High Starting Torque: Induction motors provide high starting torque without
the need for additional components, making them suitable for applications
requiring frequent starts and stops.
Self-Cooling: The rotor design of induction motors allows for natural air
circulation, aiding in cooling without the need for additional cooling systems.
Wide Speed Range: While induction motors have a base speed, they can
operate at variable speeds through the use of frequency converters, making
them suitable for various applications.
Control of Induction Motor Drives:
Variable Frequency Drives (VFDs): To control the speed of an induction
motor, VFDs are commonly used. VFDs adjust the frequency and voltage
supplied to the motor, allowing for precise control of speed and torque.
Vector Control: Field-Oriented Control (FOC) or Vector Control is a
sophisticated control strategy that enables precise control of both the torque
and speed of the induction motor by independently controlling the
magnetizing and torque-producing currents.
Direct Torque Control (DTC): DTC is another advanced control technique
that directly regulates the torque and flux of the motor, providing rapid and
accurate torque response with reduced complexity compared to FOC.
Regenerative Braking: Induction motor drives in EVs and HEVs can also
facilitate regenerative braking, where the motor acts as a generator during
braking to recover energy and store it in the vehicle's battery.

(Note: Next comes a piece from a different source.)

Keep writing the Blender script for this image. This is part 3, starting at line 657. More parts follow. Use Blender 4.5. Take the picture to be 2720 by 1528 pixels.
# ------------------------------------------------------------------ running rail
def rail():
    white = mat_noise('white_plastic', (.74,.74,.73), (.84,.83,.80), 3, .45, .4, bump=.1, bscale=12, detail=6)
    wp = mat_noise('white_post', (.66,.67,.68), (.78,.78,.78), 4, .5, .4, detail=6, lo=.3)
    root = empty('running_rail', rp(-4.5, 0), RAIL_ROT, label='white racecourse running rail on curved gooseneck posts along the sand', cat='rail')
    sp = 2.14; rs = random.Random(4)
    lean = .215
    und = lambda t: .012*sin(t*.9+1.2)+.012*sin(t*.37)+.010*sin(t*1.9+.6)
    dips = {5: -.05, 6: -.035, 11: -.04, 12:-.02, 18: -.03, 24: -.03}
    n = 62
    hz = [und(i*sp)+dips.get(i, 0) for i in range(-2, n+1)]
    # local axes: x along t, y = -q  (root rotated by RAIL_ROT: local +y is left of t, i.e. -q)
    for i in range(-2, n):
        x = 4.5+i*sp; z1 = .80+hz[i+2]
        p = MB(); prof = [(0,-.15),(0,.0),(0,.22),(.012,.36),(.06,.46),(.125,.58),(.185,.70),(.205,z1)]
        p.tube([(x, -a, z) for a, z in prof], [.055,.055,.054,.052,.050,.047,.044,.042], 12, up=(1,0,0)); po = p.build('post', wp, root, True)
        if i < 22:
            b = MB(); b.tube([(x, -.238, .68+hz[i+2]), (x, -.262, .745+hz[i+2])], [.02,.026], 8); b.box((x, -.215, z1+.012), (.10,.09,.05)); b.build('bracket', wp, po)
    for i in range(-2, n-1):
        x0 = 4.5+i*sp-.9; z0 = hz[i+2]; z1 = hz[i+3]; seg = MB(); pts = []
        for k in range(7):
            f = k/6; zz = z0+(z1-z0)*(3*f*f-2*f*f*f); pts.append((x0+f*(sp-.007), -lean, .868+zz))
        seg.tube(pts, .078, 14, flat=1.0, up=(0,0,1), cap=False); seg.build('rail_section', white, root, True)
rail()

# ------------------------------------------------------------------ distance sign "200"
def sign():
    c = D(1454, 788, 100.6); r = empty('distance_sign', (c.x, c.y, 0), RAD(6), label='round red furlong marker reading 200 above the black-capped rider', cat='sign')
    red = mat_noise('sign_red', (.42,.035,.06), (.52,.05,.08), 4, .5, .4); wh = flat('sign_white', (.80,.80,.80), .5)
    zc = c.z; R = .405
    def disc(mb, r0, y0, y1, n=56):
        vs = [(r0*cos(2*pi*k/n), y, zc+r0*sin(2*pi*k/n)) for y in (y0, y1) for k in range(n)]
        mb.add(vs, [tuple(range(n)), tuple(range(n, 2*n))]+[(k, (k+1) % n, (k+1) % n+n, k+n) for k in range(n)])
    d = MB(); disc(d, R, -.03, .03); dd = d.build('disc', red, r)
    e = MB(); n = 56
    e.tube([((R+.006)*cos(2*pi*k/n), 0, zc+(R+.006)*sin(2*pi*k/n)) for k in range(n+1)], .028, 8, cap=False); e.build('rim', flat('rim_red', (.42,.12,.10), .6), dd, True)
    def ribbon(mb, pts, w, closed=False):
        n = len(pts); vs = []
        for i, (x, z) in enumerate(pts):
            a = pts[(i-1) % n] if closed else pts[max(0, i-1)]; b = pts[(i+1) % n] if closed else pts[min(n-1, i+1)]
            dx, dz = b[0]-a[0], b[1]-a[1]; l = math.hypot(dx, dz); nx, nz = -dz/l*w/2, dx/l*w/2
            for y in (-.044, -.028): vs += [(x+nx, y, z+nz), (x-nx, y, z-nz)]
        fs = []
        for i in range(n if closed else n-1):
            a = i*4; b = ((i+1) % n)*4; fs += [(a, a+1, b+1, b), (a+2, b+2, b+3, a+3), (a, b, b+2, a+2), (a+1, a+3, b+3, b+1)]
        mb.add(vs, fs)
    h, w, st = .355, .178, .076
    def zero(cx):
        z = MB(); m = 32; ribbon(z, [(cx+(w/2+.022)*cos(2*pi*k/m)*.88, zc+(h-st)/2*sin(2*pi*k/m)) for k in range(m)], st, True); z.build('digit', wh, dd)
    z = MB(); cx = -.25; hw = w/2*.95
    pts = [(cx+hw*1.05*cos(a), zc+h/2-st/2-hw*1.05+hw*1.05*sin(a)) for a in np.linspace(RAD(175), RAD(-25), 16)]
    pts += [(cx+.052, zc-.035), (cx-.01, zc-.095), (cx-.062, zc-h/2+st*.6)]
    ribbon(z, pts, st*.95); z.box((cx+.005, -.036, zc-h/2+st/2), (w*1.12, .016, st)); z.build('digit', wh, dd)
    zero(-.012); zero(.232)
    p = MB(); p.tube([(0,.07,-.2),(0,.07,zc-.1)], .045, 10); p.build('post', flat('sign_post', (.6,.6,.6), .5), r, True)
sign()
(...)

Applications in EVs and HEVs:
Electric Propulsion: Induction motor drives are used in electric propulsion
systems in EVs and HEVs, providing the necessary torque and power for
vehicle movement.
Regenerative Braking: The regenerative braking capability of induction
motor drives helps extend the range of EVs and improve overall energy
efficiency by converting kinetic energy back into electrical energy.
Cost-Effectiveness: Induction motor drives are generally less expensive to
manufacture compared to some other motor types, making them attractive
for cost-sensitive applications like EVs and HEVs.
Robustness: The inherent durability and simplicity of induction motors make
them suitable for the demanding operating conditions of EVs and HEVs.
Traction Control: Precise control over the motor's torque and speed allows
for effective traction control, enhancing vehicle stability and safety.
Power-to-Weight Ratio: Induction motors offer a good balance between
power output and weight, making them suitable for achieving desired
performance characteristics in EVs and HEVs.